(Contém alguma linguagem "inapropriada")
Há-as de duas categorias. As solteironas inadiáveis. E as divorciadas em lamentável carpideira pública da desgraça que as abraçou. Pulam, em saltinhos histéricos, cheias de energia. As primeiras, como se vagueassem numa eterna juventude que promete o até agora inalcançável. As segundas, farejando qualquer possibilidade de retomarem o que deixaram de ter porque os antigos consortes decidiram debicar noutro galinheiro.
Não param quietas. Desmultiplicam-se em actividades, o sono adiado para os dias em que, por fim, o sossego de espírito e a acalmia dos prazeres tiverem ancoradouro (se esse dia não for uma miragem). Aquilo é um covil onde as hormonas ardem, numa incandescência que se nota à vista desarmada. Quando era mais jovem (mais jovem do que o sou hoje, bem entendido) e tinha paciência para ocasionalmente meter um pé na vida nocturna, havia um sítio da preferência dos meus amigos onde todas as valquírias marcavam encontro: o "Buffalo's", em Matosinhos.

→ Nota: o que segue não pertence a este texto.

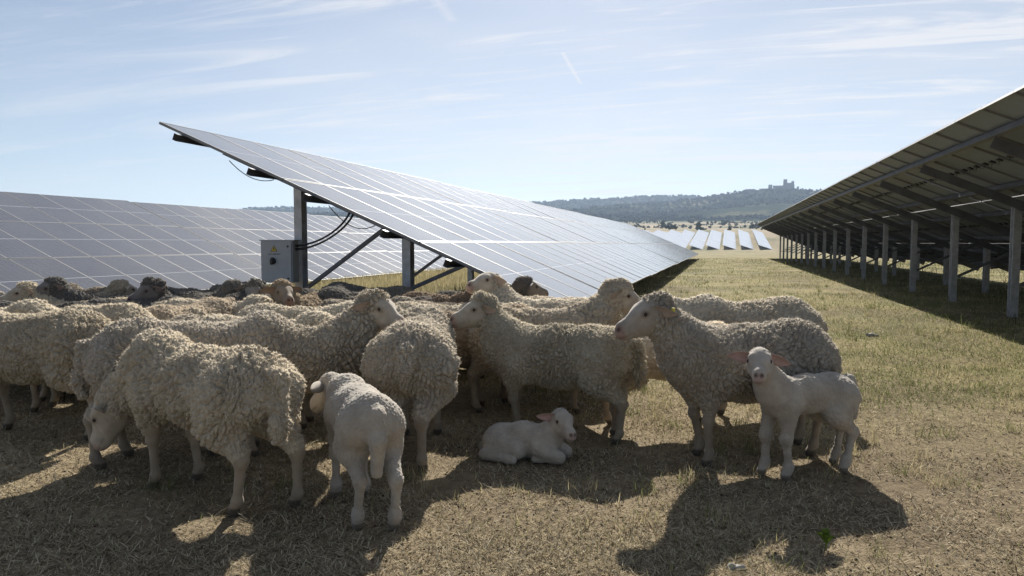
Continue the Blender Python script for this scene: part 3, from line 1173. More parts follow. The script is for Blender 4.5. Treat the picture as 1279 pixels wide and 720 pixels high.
def strands(V, N, w, count, lmin, lmax, wid, r, down=0.25, spread=0.55):
    """fine fibres: one thin triangle each, rooted on the surface"""
    idx = r.choice(len(V), count, p=w / w.sum())
    p, n = V[idx] - N[idx] * 0.004, N[idx]
    d = n + r.normal(size=(count, 3)) * spread * 0.6 - vec(0, 0, down)
    d /= np.linalg.norm(d, axis=1, keepdims=True)
    L = r.uniform(lmin, lmax, (count, 1))
    s = np.cross(d, r.normal(size=(count, 3))); s /= np.linalg.norm(s, axis=1, keepdims=True)
    bend = r.normal(size=(count, 3)) * 0.35
    m_ = p + d * L * 0.55
    e = p + (d + bend) * L
    W = wid * r.uniform(0.6, 1.2, (count, 1))
    SV = np.stack([p - s * W, p + s * W, m_ + s * W * 0.8, m_ - s * W * 0.8, e], 1).reshape(-1, 3)
    o_ = np.arange(count) * 5
    Qd = np.stack([o_, o_ + 1, o_ + 2, o_ + 3], 1)
    T = np.stack([o_ + 3, o_ + 2, o_ + 4], 1)
    return SV, Qd, T


def normals(V, Q):
    n = np.cross(V[Q[:, 2]] - V[Q[:, 0]], V[Q[:, 3]] - V[Q[:, 1]])
    out = np.zeros_like(V)
    for k in range(Q.shape[1]):
        np.add.at(out, Q[:, k], n)
    return out / np.maximum(np.linalg.norm(out, axis=1, keepdims=True), 1e-12)


EYE_ME = {}
def eye_mesh(r_):
    k = round(r_, 4)
    if k not in EYE_ME:
        vs, fs = [], []
        nu, nv = 8, 12
        for i in range(nu + 1):
            for j in range(nv):
                a, b_ = math.pi * i / nu, 2 * math.pi * j / nv
                vs.append((r_ * math.sin(a) * math.cos(b_), r_ * math.sin(a) * math.sin(b_), r_ * math.cos(a)))
        for i in range(nu):
            for j in range(nv):
                fs.append((i * nv + j, (i + 1) * nv + j, (i + 1) * nv + (j + 1) % nv, i * nv + (j + 1) % nv))
        me = bpy.data.meshes.new('eye'); me.from_pydata(vs, [], fs); me.materials.append(M['eye'])
        me.polygons.foreach_set('use_smooth', [True] * len(fs))
        EYE_ME[k] = me
    return EYE_ME[k]


HK = 1.1
FACE = np.array([0.43, 0.385, 0.33]); LEG = np.array([0.32, 0.275, 0.22]); HOOF = np.array([0.07, 0.06, 0.05])
NOSE = np.array([0.36, 0.26, 0.23]); DARKN = np.array([0.05, 0.035, 0.03]); PINK = np.array([0.46, 0.31, 0.28])


def leg_prims(f, h, j, lamb=False):
    """f: dict of leg steps (dx at hoof) ; returns body prims"""
    P_ = []
    k = 0.70 if lamb else 1.0
    return P_


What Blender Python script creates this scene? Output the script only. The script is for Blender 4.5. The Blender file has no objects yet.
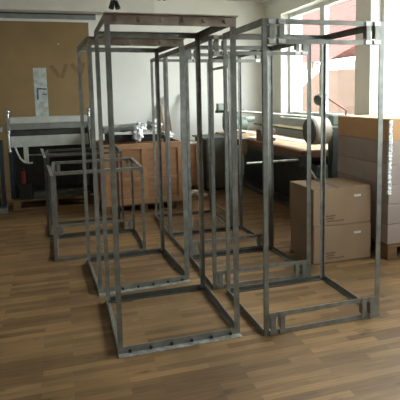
import bpy, bmesh, math, random
from mathutils import Vector, Matrix
random.seed(7)
S = bpy.context.scene
COL = S.collection
PI = math.pi

# ------------------------------------------------------------ camera
TH = 0.29                       # the room is turned this much against the view
F, PITCH, ROLL, HC, CX, CY = 479.935, .109343, .020898, 1.55412, 204.483, 147.178
cd = bpy.data.cameras.new('camera'); cam = bpy.data.objects.new('camera', cd); COL.objects.link(cam)
cd.sensor_fit = 'HORIZONTAL'; cd.sensor_width = 36.0; cd.lens = F * 36.0 / 400.0
cd.shift_x = (200 - CX) / 400.0; cd.shift_y = (CY - 200) / 400.0
cd.clip_end = 300
cam.matrix_world = (Matrix.Translation((0, 0, HC)) @ Matrix.Rotation(-TH, 4, 'Z')
                    @ Matrix.Rotation(PI / 2 - PITCH, 4, 'X') @ Matrix.Rotation(-ROLL, 4, 'Z'))
S.camera = cam

# ------------------------------------------------------------ world, sun, exposure
XR, YB, XL, YF, ZC = 3.82, 8.6, -4.6, -3.2, 3.27      # room box
W = bpy.data.worlds.new('world'); S.world = W; W.use_nodes = True
bg = W.node_tree.nodes['Background']; bg.inputs[0].default_value = (0.93, 0.97, 1.0, 1); bg.inputs[1].default_value = 7.0
sun_d = bpy.data.lights.new('sun', 'SUN'); sun_d.energy = 1.0; sun_d.angle = math.radians(8); sun_d.color = (1, .95, .88)
sun = bpy.data.objects.new('sun', sun_d); COL.objects.link(sun); sun.location = (-6, -6, 14)
sun.rotation_euler = Vector((0.75, 0.35, -0.75)).to_track_quat('-Z', 'Y').to_euler()
WINS = [(5.66, 7.915), (2.95, 5.33), (0.25, 2.62)]  # last opening is out of view, added to bring in more daylight
WZ0, WZ1 = 1.13, 2.94
for y0, y1 in WINS:            # portals only steer the sampling of the sky light
    ld = bpy.data.lights.new('window_portal', 'AREA'); ld.shape = 'RECTANGLE'
    ld.size = WZ1 - WZ0; ld.size_y = y1 - y0; ld.cycles.is_portal = True
    lo = bpy.data.objects.new("window_portal", ld); COL.objects.link(lo)
    lo.location = (XR + .22, (y0 + y1) / 2, (WZ0 + WZ1) / 2); lo.rotation_euler = (0, PI / 2, 0)
S.view_settings.view_transform = 'Standard'; S.view_settings.look = 'None'
S.view_settings.gamma = 1.0; S.view_settings.use_curve_mapping = False
S.view_settings.exposure = 1.65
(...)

Era impossível estar sossegado. Ir sozinho ao bar era uma aventura. Enquanto esperava pela bebida, não demorava um minuto, um minuto sequer, e aparecia uma trintona ou umas quarenta invariavelmente voluptuosas – e, por vezes, até acontecia aparecer uma de cada lado. À espera que metesse conversa, que elas podem estar esfaimadas mas nisto mantêm-se arreigadas aos costumes de antanho: são os varões que metem conversa. Na esperança, sobretudo delas, que mais tarde se meta outra coisa. Não sei se seria do meu bom aspecto (momento José Mourinho), mas estar momentaneamente desacompanhado na ida ao bar garantia célere companhia de uma qualquer valquíria sequiosa dos meus potencialmente excelentes serviços. Apercebi-me então do efeito revertido do que sentem as donzelas quando são comidas com os olhos pela homenzarrada por que passam: carne para canhão. E se muitas eram autênticos canhões!
As incursões junto do bar eram um exercício curioso, a tal ponto que comecei a fazer apostas com os amigos que me acompanhavam. À custa destas apostas ganhei algumas bebidas de graça (e mais não posso dizer). E eu, que não sou paneleiro – bem pelo contrário – era assaltado por sensações paradoxais. Se aquilo fazia bem ao ego, por outro lado notava a intimidação pelo assédio sempre silencioso das valquírias que se acercavam. Foi então que descobri, tardiamente, uma ingenuidade que não é destes tempos.
Deixei de ser visita da vida nocturna. Perdi o rasto à militância das valquírias com hormonas aos saltos (para não dizer outra coisa). Às vezes, dou de caras com tias prometidas ao celibato e outras que, carpindo mágoas de divórcios mal digeridos, acreditam que o tempo recuou e que retomaram uma pós-adolescência perdida nas ilusões do matrimónio com o que julgavam ser o seu príncipe perfeito (entretanto alcandorado ao estatuto de fariseu da pior espécie). As circunstâncias influenciam os momentos: já não as vejo trajando vestidos justos, na ostensiva saliência das carnes pouco cuidadas, daqueles vestidos que oferecem regaço a amplos decotes que sugeriam à masculina caça onde podiam mergulhar a sua libido. À luz do dia, paramentos mais discretos. Mas cheira, na mesma e à distância, a hormonas aos saltos. Irrequietas, parecem pular em cima de uma inesgotável bola de energia. A espécie mais notória é a das valquírias extrovertidas, as que multiplicam amizades no exacto minuto em que conhecem um estranho por quem imediatamente se encantam. Vão daqui para ali, sempre desejosas de conhecer mais e mais gente. A lei das probabilidades estatísticas explica o aumento das possibilidades de sucesso quando se amplia a amostra (de conhecimentos).
Todavia, esta lei matemática defronta-se com um obstáculo, dir-se-ia, um insondável imponderável: quanto mais perseveram, e quanto mais as hormonas aquecem junto ao ponto de fervura, menos lhes acontece aquilo que tanto desejam. É como se funcionasse uma lei repulsiva: de tanto ostentarem a lascívia impraticável, mais afastam os potenciais caçados. Um azar tremendo. Que deixa as desgraçadas das hormonas a pular, e muito, mas entregues à sua solidão.